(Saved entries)
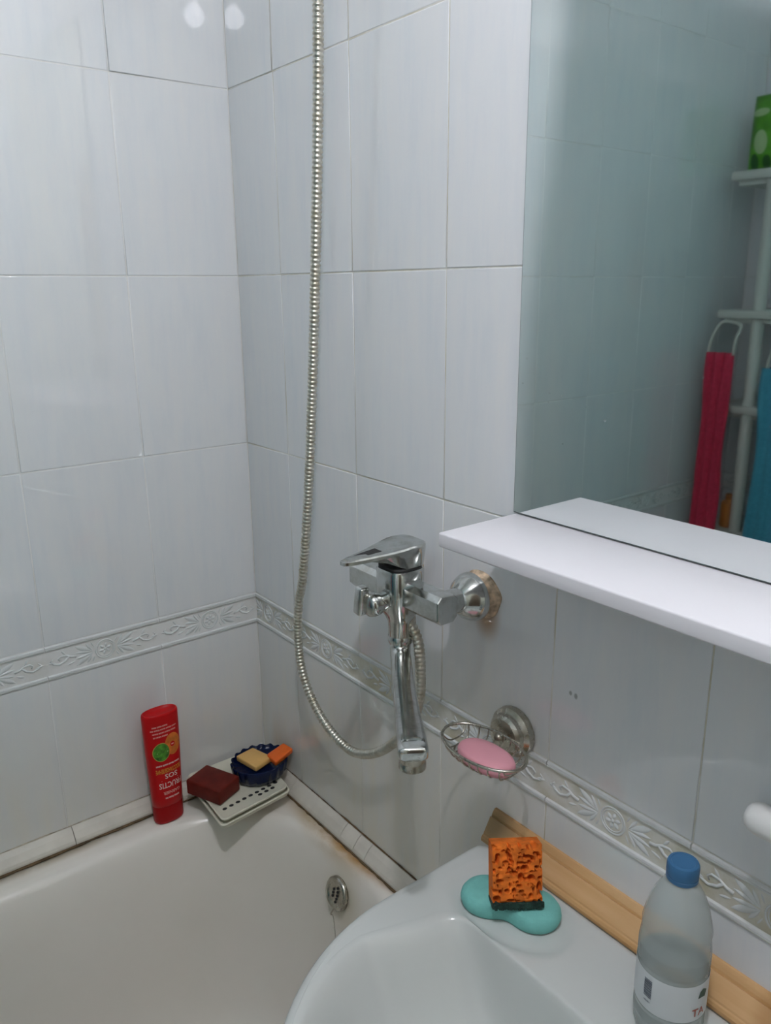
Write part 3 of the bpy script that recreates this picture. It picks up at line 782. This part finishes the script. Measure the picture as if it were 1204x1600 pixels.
# scalloped navy dish
bc = Vector((-.0645, -.0990, PLT+.0008)); nb = 96
def scal(r, z, k): return [bc+Vector((r*1.06*math.cos(2*PI*i/nb)*(1+k*math.cos(18*2*PI*i/nb)), r*.94*math.sin(2*PI*i/nb)*(1+k*math.cos(18*2*PI*i/nb)), z+(.0012*math.cos(18*2*PI*i/nb) if z > .03 else 0))) for i in range(nb)]
bd = mesh('scalloped_dish', loft([scal(.036, 0, 0), scal(.042, .0015, .015), scal(.0485, .012, .03), scal(.0512, .027, .030), scal(.0522, .034, .030), scal(.0512, .0355, .030), scal(.0497, .034, .030), scal(.048, .029, .03), scal(.042, .0262, .015), scal(.012, .0258, 0)]), 'navy', loc=tuple(bc))
tag(bd, 'round navy blue scalloped plastic dish on the cream tray', 'dish')
soap_block('soap_bar', (-.0720, -.0930, PLT+.0290), .042, .058, .012, .20, 'soap_y', 'thin yellow soap lying across the navy dish', tiltx=-.03, tilty=-.02, bev=.0032, pinch=.10)
soap_block('soap_bar', (-.0300, -.1170, PLT+.0365), .044, .026, .012, .22, 'soap_o', 'bright orange soap piece overhanging the right edge of the navy dish', tiltx=.22, tilty=-.16, bev=.0025, pinch=.12)

# shampoo bottle, standing on its cap, print upside down
SB = Vector((-.2335, -.0500, .6392)); SH = .222
def sb_ab(t):
    a = .0280+.0052*sm(0, .95, t); b = .0165+.0020*sm(0, .5, t)-.0010*sm(.6, 1, t); return a, b
def sb_ring(t, k=1.0, dz=0, n=56, ex=2.35):
    a, b = sb_ab(t); P = []
    for i in range(n):
        q = 2*PI*i/n
        P.append(SB+Vector((a*k*math.copysign(abs(math.cos(q))**(2/ex), math.cos(q)), b*k*math.copysign(abs(math.sin(q))**(2/ex), math.sin(q)), t*SH+dz)))
    return P
sbt = thing('shampoo_bottle', tuple(SB), 'red shampoo bottle standing upside down on the bath rim', 'bottle')
body = mesh('bottle_body', loft([sb_ring(.162, .97)]+[sb_ring(t) for t in (.165, .25, .4, .55, .7, .85, .95, .985)]+[sb_ring(1.0, .97), sb_ring(1.003, .92), sb_ring(.985, .84), sb_ring(.972, .5), sb_ring(.970, .05)]), 'red', sbt, sharp=60)
mesh('cap', loft([sb_ring(0, .90), sb_ring(.008, .965), sb_ring(.03, 1.0), sb_ring(.12, 1.0), sb_ring(.155, 1.0), sb_ring(.162, .985)]), 'redcap', sbt, sharp=60)
def wrap(vf, u0, t0, eps=.0004, flip=True):
    out = []
    for p in vf[0]:
        u, v = (-p[0], -p[1]) if flip else (p[0], p[1])
        u += u0; t = t0+v/SH; a, b = sb_ab(t); s = min(.999, abs(u)/a)
        y = b*(1-s**2.35)**(1/2.35)
        out.append(SB+Vector((u, -y-eps, t*SH)))
    return out, vf[1]
def disc(r, ry, n=28):
    V = [(0, 0)]; F = []
    for ring in range(1, 6):
        for i in range(n): V.append((r*ring/5*math.cos(2*PI*i/n), ry*ring/5*math.sin(2*PI*i/n)))
    for i in range(n): F.append((0, 1+i, 1+(i+1) % n))
    for ring in range(4):
        for i in range(n):
            a, b = 1+ring*n+i, 1+ring*n+(i+1) % n; F.append((a, b, b+n, a+n))
    return V, F
def word_line(w, h, seed):
    # print too small to read: a line of letter-sized strokes with word gaps
    rr = random.Random(seed); x = -w/2; V, F = [], []; k = 0
    while x < w/2:
        a = rr.uniform(.0007, .0013); n = len(V); hh = h*rr.uniform(.8, 1)
        V += [(x, -h/2), (min(x+a, w/2), -h/2), (min(x+a, w/2), -h/2+hh), (x, -h/2+hh)]; F.append((n, n+1, n+2, n+3))
        k += 1; x += a+(.0013 if k % 7 == 0 else .00045)
    return V, F
def prt(name, vf, u, t, mat, eps=.0004, flip=True): return mesh(name, wrap(vf, u, t, eps, flip), mat, body, smooth=False)
prt('fine_print', word_line(.0270, .0036, 1), .004, .243, 't_white')
prt('lettering', text_vf('GARNIER', .0088, .0320), .004, .292, 't_pink')
prt('lettering', text_vf('FRUCTIS', .0160, .0430), .003, .365, 't_white')
prt('lettering_rule', ([(-.016, -.0002), (.016, -.0002), (.016, .0003), (-.016, .0003)], [(0, 1, 2, 3)]), .002, .410, 't_white')
prt('lettering', text_vf('SOS', .0135, .0240), .005, .447, 't_white')
prt('lettering', text_vf('ВОССТАНОВЛЕНИЕ', .0115, .0460), .001, .500, 't_yell')
prt('fine_print', word_line(.0440, .0032, 2), .001, .552, 't_white')
prt('lime_picture', disc(.0155, .0185), -.0090, .675, 'limerim', .0005)
prt('lime_picture', disc(.0145, .0172), -.0090, .675, 'lime', .0007)
prt('lime_picture', ([(-.0120, -.0006), (.0085, -.0006), (.0085, .0009), (-.0120, .0009)], [(0, 1, 2, 3)]), -.0090, .672, 'limew', .0009)
prt('orange_picture', disc(.0150, .0215), .0130, .722, 'orange_p', .0006)
prt('orange_picture', disc(.0045, .0050), .0125, .722, 'red', .0008)
prt('orange_picture', disc(.0030, .0012), .0125, .722, 't_pink', .0010)
for q, (t, w) in enumerate(((.815, .026), (.846, .044), (.876, .048), (.904, .028))):
    prt('fine_print', word_line(w, .0030, 5+q), -.001 if w > .03 else -.008, t, 't_pink')

# ------------------------------------------------------------------ on the washbasin: sponges and water bottle
tz = SZ-.0042
A2, B2 = Vector((-.110, -.7480)), Vector((-.080, -.8050)); mid = (A2+B2)/2
def pea(k, z, n=64):
    out = []
    for i in range(n):
        a = 2*PI*i/n; d = Vector((math.cos(a), math.sin(a))); lo, hi = 0, .12
        for _ in range(24):
            r = (lo+hi)/2; p = mid+d*r
            f = math.exp(-((p-A2).length/.0300)**2)+math.exp(-((p-B2).length/.0310)**2)
            if f > .40: lo = r
            else: hi = r
        p = mid+d*(lo*k); out.append((p.x, p.y, z))
    return out
ts = mesh('bath_sponge', loft([pea(.88, tz), pea(.97, tz+.003), pea(1, tz+.009), pea(.985, tz+.014), pea(.93, tz+.0185), pea(.8, tz+.0215), pea(.5, tz+.0225), pea(.05, tz+.0228)]), 'teal', loc=(mid.x, mid.y, tz))
tag(ts, 'turquoise kidney-shaped foam sponge lying on the washbasin', 'sponge')
# orange kitchen sponge leaning on the moulding: pores are real hollows
def sponge_vf(w, h, d, nx=54, nz=74):
    rnd = random.Random(11); holes = []
    while len(holes) < 95:
        r = rnd.choice((.0009, .0012, .0018, .0026, .0034, .0042)); u, v = rnd.uniform(-w/2, w/2), rnd.uniform(0, h)
        if all(math.hypot(u-a, v-b) > (r+c)*.9 for a, b, c, e in holes): holes.append((u, v, r, rnd.uniform(.6, 1.6)))
    V, F = [], []
    for side in (0, 1):
        for j in range(nz+1):
            for i in range(nx+1):
                u, v = -w/2+w*i/nx, h*j/nz; dep = 0
                for a, b, r, e in holes:
                    q = math.hypot((u-a)/e, (v-b)*e)/r
                    if q < 1.25: dep = max(dep, min(.0120, 3.6*r)*(1-sm(.60, 1.15, q)))
                edge = min(w/2-abs(u), v, h-v); rd = .0022*(1-sm(0, .003, edge))
                wv = .0004*math.sin(u*420+v*300)+.0003*math.sin(v*700-u*150)
                V.append((u, (-d/2+dep+rd+wv) if side == 0 else d/2, v))
    n = (nx+1)*(nz+1)
    def I(s, i, j): return s*n+j*(nx+1)+i
    for s in (0, 1):
        for j in range(nz):
            for i in range(nx):
                F.append((I(s, i, j), I(s, i+1, j), I(s, i+1, j+1), I(s, i, j+1)))
    for i in range(nx):
        F.append((I(0, i, 0), I(0, i+1, 0), I(1, i+1, 0), I(1, i, 0))); F.append((I(0, i, nz), I(0, i+1, nz), I(1, i+1, nz), I(1, i, nz)))
    for j in range(nz):
        F.append((I(0, 0, j), I(0, 0, j+1), I(1, 0, j+1), I(1, 0, j))); F.append((I(0, nx, j), I(0, nx, j+1), I(1, nx, j+1), I(1, nx, j)))
    return V, F
SPB = Vector((-.100, -.790, tz+.0222))
spm = Matrix.Translation(SPB) @ Matrix.Rotation(-.58, 4, 'Z') @ Matrix.Rotation(-.30, 4, 'X') @ Matrix.Rotation(.03, 4, 'Y')
ks = thing('kitchen_sponge', tuple(SPB), 'porous orange kitchen sponge propped up on the turquoise sponge', 'sponge')
mesh('foam', xf(sponge_vf(.059, .066, .026), spm @ Matrix.Translation((0, 0, .006))), 'sponge', ks, sharp=50)
pv, pf = bbox(-.0300, .0300, -.0135, .0135, 0, .0062, .001, 1)
bmx = bmesh.new(); bmesh.ops.create_grid(bmx, x_segments=30, y_segments=12, size=.5)
top = [(v.co.x*.060, v.co.y*.0275, random.uniform(-.0012, .0012)) for v in bmx.verts]; gf = [tuple(v.index for v in f.verts) for f in bmx.faces]; bmx.free()
pad = join((pv, pf), (top, gf))
fr = []
for i in range(24):
    u = -.029+.058*i/23; fr.append(bbox(u-.0016, u+.0016, -.0150, -.0120, random.uniform(-.0018, .0005), random.uniform(.0045, .0068)))
mesh('scouring_layer', xf(join((pv, pf), (top, gf), *fr), spm), 'scour', ks, smooth=False)

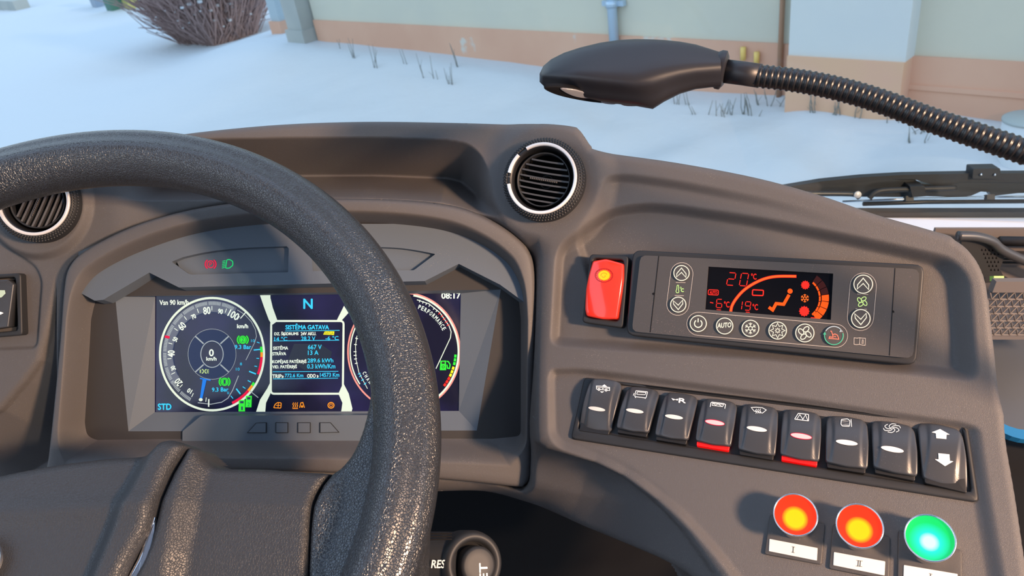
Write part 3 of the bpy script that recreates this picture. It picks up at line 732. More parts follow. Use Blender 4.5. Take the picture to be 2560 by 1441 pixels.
vent((1362, 452), None, nV, 'round air vent with slim silver ring on top of the dash', -0.12, 0.0335, [(-180 + 12, 122), (139, 173), (180 - 0.0, 180.1)], [-.016, -.0118, -.0072, -.0026, .0020, .0066, .0112, .0158], 0.598)
vent((101, 508), None, w2c(np.array([0.10, -0.85, 0.52])), 'round air vent half hidden behind the steering wheel rim', 1.2, 0.0325, [(0, 360)], [-.016, -.0118, -.0072, -.0026, .0020, .0066, .0112], ZT - .010)

# ------------------------------------------------------------------ climate control panel
def U(px, off=0.0): return KU.px(np.array(px, float), off)
SURF = -0.0108                                 # floor of the recess, measured from the console plane
clim = thing('climate_control_panel', 'dark climate control panel with red lit display on the console', 'control panel', c2w(KU.hit(np.array([1940., 775.]), SURF)))
KUo = Plane(KU.P, KU.n, aC)
houseO = resample(round_poly(U([(1590, 631), (2305, 668), (2284, 915), (1573, 840)], SURF), .006), 160)
faceO = resample(round_poly(U([(1601, 638), (2300, 673), (2283, 897), (1579, 829)], .0045), .0045), 160)
pad(KUo, houseO, 0.0016, SURF - .004, .0015, draft=0.0).obj('housing', 'rubber', clim, sharp=40)
HF_ = 0.0040
lcdq = [(1771, 667), (2083, 684.5), (2077, 800), (1763, 774)]
def face_plate():
    h = U(lcdq, HF_)
    L = [[Vector((p[0], p[1], 0)) for p in l] for l in (faceO, h)]
    tri = tessellate_polygon(L); A = np.vstack([faceO, h]); n = len(A)
    V = np.vstack([KUo.at(A, np.full(n, HF_)), KUo.at(A, np.full(n, HF_ - .0022))])
    Fc = [tuple(t) for t in tri]; k = 0
    for l in (faceO, h):
        for i in range(len(l)): j = (i + 1) % len(l); Fc.append((k + i, k + j, n + k + j, n + k + i))
        k += len(l)
    o = obj('faceplate', V, Fc, 'house', clim, smooth=False); bm_fix(o); return o
face_plate()
hitF = lambda h: (lambda p: KUo.hit(p, h))
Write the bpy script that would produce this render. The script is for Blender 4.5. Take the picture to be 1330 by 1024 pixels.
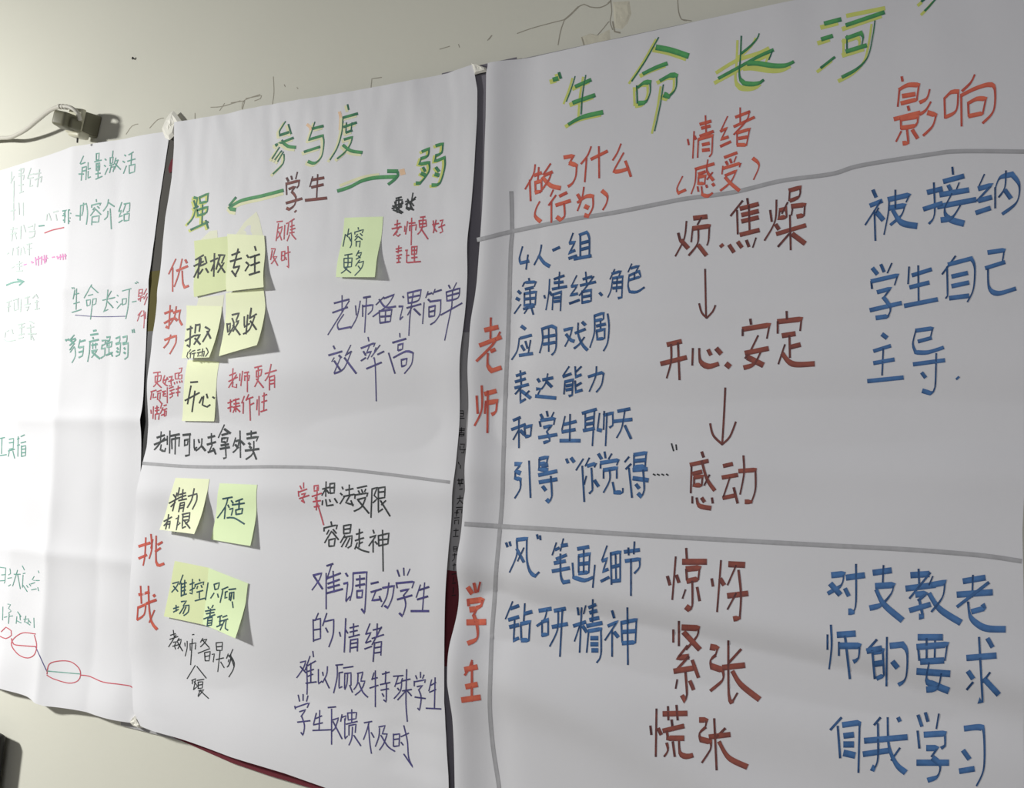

_Short exercise_
In the listing above, find each line with the word "Blender" and copy it.

_Exercise solution_
Write part 3 of the bpy script that recreates this picture. It picks up at line 732. More parts follow. Use Blender 4.5. Take the picture to be 2560 by 1441 pixels.
Write the bpy script that would produce this render. The script is for Blender 4.5. Take the picture to be 1330 by 1024 pixels.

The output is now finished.